Costa, Afonso Costa

João César das Neves
DN 2016.03.03

Portugal em 1916 vivia uma grande crise, talvez a maior da história moderna. O governo de extrema-esquerda da época não só não resolveu nenhum problema nacional, mas decidiu criar um novo e terrível infortúnio, entrando na Grande Guerra a 6 de Março. O resultado foi tão mau que passaram cem anos (em 1975 não houve escolha) até o país voltar a querer experimentar essa orientação doutrinal. Esta não parece ter aprendido com a espera. O actual Parlamento, como há um século, ignora as dramáticas emergências do país, dedicando-se a males que a sociedade não tinha, para distrair os cidadãos.
No meio dos intensos desafios e dificuldades, é difícil encontrar uma lista das prioridades políticas que tenha nos primeiros lugares, ou sequer mencione, eutanásia ou adopção pelos quase inexistentes casais homossexuais.

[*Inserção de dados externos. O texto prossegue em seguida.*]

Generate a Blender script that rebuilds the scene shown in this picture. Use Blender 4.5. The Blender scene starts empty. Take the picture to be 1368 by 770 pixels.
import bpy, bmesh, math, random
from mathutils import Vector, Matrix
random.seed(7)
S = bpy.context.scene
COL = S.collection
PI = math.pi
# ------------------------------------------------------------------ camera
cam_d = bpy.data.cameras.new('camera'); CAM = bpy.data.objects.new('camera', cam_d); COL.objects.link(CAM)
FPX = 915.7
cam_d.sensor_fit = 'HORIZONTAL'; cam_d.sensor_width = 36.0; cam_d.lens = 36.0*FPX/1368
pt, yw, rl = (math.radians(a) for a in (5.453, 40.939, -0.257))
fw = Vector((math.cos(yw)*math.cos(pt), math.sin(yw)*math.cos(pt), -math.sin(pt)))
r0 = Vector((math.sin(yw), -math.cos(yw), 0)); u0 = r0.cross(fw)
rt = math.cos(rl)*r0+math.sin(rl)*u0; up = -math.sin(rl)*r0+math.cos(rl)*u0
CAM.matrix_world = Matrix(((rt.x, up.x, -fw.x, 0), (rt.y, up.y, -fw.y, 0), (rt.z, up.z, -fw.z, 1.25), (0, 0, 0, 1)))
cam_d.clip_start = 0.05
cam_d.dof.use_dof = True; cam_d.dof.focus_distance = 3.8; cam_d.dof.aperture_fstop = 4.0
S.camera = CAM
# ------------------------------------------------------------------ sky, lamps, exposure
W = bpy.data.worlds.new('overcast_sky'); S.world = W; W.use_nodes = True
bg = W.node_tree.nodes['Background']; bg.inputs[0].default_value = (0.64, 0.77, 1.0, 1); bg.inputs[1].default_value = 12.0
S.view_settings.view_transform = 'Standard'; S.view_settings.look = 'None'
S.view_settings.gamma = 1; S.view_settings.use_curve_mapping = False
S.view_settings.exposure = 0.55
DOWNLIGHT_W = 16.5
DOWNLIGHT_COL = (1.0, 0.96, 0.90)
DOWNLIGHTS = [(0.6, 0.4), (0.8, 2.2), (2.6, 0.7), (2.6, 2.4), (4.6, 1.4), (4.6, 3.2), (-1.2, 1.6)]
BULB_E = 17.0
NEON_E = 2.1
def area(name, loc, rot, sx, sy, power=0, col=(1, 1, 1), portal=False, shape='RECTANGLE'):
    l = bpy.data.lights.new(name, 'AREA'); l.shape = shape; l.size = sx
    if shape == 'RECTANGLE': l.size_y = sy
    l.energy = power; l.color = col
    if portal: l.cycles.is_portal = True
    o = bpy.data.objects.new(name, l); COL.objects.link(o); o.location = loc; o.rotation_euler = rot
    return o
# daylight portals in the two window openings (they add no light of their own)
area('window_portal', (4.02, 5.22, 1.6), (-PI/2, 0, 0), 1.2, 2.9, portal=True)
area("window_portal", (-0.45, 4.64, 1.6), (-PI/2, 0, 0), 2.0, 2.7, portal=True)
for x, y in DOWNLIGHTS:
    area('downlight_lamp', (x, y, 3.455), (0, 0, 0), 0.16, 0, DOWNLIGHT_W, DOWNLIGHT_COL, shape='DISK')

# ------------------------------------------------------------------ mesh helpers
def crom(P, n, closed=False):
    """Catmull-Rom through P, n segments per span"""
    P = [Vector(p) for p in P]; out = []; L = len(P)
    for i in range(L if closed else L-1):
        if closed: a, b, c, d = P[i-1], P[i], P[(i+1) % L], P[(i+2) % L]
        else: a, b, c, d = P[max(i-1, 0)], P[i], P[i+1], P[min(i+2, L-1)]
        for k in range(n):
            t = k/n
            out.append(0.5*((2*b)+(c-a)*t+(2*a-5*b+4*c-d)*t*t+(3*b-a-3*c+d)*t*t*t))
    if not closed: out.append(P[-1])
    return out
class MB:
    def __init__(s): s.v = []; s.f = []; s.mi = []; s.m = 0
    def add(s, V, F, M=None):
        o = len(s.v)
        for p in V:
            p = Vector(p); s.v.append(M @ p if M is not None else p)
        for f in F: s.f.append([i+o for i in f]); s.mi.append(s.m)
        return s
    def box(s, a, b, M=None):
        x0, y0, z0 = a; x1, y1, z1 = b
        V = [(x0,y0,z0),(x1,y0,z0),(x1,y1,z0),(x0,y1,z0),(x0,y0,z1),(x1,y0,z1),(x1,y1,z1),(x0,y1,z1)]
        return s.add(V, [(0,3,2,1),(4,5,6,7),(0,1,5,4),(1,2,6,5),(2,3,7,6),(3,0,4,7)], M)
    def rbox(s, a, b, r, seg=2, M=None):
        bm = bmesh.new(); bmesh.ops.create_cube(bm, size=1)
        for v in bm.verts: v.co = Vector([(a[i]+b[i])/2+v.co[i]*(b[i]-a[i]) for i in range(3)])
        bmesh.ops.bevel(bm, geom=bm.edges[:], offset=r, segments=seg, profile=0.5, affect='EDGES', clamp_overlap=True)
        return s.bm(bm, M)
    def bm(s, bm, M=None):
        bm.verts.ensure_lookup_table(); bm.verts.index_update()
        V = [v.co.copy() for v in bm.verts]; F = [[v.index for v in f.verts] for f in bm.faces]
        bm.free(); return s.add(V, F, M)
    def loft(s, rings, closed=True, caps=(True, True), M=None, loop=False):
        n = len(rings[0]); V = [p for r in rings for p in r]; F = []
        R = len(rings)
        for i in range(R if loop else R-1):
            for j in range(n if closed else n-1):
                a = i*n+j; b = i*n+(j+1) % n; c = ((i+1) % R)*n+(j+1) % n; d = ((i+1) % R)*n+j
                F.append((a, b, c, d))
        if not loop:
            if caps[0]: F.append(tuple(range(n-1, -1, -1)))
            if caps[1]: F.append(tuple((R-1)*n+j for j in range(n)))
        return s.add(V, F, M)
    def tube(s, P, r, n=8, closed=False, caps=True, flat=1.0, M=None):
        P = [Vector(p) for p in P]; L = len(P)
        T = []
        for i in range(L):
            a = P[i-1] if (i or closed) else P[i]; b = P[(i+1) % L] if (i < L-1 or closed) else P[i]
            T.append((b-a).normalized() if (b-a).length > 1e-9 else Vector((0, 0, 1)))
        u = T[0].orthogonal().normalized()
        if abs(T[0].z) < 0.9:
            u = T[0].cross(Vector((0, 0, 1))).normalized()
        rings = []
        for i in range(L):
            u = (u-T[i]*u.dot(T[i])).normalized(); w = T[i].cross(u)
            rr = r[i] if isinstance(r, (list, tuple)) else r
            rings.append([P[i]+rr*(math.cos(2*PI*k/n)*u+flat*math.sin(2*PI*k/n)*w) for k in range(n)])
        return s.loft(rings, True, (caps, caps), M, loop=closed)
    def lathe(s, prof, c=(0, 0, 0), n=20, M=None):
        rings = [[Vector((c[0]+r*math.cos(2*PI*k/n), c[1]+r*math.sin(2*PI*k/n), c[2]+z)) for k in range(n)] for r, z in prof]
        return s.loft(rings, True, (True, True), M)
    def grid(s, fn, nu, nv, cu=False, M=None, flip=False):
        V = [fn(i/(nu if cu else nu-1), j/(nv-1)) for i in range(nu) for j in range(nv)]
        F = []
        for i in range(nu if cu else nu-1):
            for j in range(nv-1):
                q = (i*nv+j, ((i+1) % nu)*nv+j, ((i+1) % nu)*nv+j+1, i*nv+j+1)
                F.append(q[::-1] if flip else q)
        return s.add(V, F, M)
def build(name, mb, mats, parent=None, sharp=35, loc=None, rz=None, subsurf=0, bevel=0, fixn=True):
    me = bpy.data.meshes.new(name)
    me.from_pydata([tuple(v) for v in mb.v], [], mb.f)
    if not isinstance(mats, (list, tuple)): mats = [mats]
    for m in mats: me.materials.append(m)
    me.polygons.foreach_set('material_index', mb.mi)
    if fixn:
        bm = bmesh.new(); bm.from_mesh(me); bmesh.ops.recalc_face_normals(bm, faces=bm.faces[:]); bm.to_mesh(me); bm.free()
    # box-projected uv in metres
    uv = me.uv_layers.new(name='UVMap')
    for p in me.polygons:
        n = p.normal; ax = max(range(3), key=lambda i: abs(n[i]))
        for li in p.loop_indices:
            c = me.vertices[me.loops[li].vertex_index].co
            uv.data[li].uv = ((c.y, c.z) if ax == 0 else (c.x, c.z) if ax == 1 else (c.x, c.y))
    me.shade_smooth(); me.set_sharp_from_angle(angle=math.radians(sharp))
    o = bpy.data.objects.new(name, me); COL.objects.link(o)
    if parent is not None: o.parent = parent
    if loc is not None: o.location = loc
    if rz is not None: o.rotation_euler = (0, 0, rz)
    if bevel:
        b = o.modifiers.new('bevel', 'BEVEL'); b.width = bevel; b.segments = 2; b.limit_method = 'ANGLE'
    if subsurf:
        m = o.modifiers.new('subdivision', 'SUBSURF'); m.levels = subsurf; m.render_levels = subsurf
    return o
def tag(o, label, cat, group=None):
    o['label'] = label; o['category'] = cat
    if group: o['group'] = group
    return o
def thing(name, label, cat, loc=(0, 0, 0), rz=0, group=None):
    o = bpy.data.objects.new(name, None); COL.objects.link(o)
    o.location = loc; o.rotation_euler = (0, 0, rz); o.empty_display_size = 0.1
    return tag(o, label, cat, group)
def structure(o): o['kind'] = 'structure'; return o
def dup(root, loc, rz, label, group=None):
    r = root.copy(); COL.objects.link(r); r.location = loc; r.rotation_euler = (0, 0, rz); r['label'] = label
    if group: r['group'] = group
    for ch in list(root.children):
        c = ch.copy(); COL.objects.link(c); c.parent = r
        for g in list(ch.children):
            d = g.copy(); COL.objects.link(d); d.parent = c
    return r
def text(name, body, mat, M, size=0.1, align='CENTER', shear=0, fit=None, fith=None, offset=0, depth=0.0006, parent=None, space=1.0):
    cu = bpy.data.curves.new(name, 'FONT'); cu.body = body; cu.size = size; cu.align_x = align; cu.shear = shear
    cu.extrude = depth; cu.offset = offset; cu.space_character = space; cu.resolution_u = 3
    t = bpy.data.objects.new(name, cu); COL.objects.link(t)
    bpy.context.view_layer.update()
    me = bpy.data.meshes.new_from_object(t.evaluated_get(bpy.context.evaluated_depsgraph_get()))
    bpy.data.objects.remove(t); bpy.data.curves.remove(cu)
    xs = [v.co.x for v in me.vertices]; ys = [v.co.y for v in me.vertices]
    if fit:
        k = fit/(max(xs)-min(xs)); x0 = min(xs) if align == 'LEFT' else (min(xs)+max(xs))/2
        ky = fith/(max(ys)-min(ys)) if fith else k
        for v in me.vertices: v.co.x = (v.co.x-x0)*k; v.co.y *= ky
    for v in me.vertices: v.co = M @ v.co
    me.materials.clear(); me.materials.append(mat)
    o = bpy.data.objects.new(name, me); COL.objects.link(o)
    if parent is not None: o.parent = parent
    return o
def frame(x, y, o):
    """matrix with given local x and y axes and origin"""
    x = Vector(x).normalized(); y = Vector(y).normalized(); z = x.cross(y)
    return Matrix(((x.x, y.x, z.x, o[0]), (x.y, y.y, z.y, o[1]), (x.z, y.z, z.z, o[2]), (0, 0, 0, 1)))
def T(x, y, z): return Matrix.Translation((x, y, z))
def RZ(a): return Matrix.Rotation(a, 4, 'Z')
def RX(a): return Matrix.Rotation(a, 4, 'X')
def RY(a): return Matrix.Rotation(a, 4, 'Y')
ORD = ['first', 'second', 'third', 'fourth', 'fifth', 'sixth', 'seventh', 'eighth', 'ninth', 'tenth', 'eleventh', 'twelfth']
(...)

Junto aos perigos angustiantes da nossa economia, esta opção desafia o mais elementar bom senso. É difícil entender o critério de responsáveis nacionais que, nestas circunstâncias, se dedicam a estes temas dolorosos, complexos e controversos. Isto só se entende da mesma forma que a jogada bélica do Partido Democrático há cem anos: distracção dos sofrimentos por meio de delírios ideológicos.
Infelizmente o mesmo padrão repete-se em múltiplos sectores. A Educação tem inúmeros problemas a vários níveis, que parecem alheios ao novo ministro. Começou com a arrogância infantil de, dias após a posse, criar confusão generalizada com o anulamento sôfrego das regras do ano lectivo em curso, em mais uma das múltiplas reformas iluminadas do sistema de avaliação. Em seguida, com a prepotência de que a extrema-esquerda sempre se queixa, mas que pratica com fervor logo que tem poder, ameaça avaliar "de forma criteriosa" os contratos de associação celebrados com escolas privadas. Este é um dos exemplos mais evidentes do despotismo estalinista em acção. Reduzir os contratos de associação prejudica os alunos e os pais, limita a liberdade, piora a qualidade do ensino e aumenta os custos da educação. Mesmo que as escolas fossem todas iguais, reduzir a escolha e concentrar os alunos nas públicas seria mau para todos, levando o Estado a gastar mais dinheiro por aluno. Evidentemente que não é o interesse nacional ou o cumprimento da missão ministerial que está em causa, mas a cedência a dogmas ideológicos e pressões corporativas. Exactamente como há cem anos.
Apresentar como emblemática a redução do horário dos funcionários públicos consegue ser ainda mais escandaloso. Que um governo de esquerda se dirija aos inúmeros trabalhadores portugueses que trabalham mais de 40 horas por semana, aos contribuintes que pagam os salários do Estado e às multidões de desempregados, e lhes diga que reduzir para 35 horas o horário dos funcionários é uma questão urgente de justiça, raia a infâmia. Pior, na mesma medida, o governo consegue também insultar os próprios que pretende beneficiar. De facto, garantir que esta descida de mais de 10% no seu trabalho não terá efeitos na despesa pública só pode significar que eles pouco ou nada produzem.
Outras prioridades são igualmente fantasiosas. O país enterrou milhões ao longo de décadas nas empresas públicas de transportes, que acumulavam défices crónicos. Só a crise permitiu começar a enfrentar os poderosos grupos de interesse que se acumulam nesse sector, e criar soluções europeias, abertas e empresariais, que garantam o serviço sem arruinar o Estado. A ânsia com que este governo se esforça por regressar à desastrosa situação anterior mostra claramente o poder dos referidos grupos, e como eles controlam as supostas forças proletárias que, como há cem anos, defendem, não os trabalhadores, mas maçonarias.
As tolices acumulam-se enquanto os sinais económicos pioram, perante a apatia dos governantes, distraídos com futilidades. Tivemos governos muito maus nestes cem anos, mas o actual inclui tiques e traços que não víamos desde os tempos de Afonso Costa. Entretanto, como há um século, os dirigentes põem a sua confiança em fábulas maravilhosas, como o crescimento por via do consumo, quando poupança e investimento estão em mínimos históricos, o crédito bancário continua a cair, a confiança dos credores internacionais é descartada e fervilha nova recessão europeia. Seria cómico se não fosse trágico.
Simbolicamente, agora o Bloco de Esquerda apresentou um cartaz sobre adopção homossexual invocando Jesus, que foi educado por pai e mãe. O pior do actual governo, como do cartaz, não é a orientação ideológica. É a estupidez.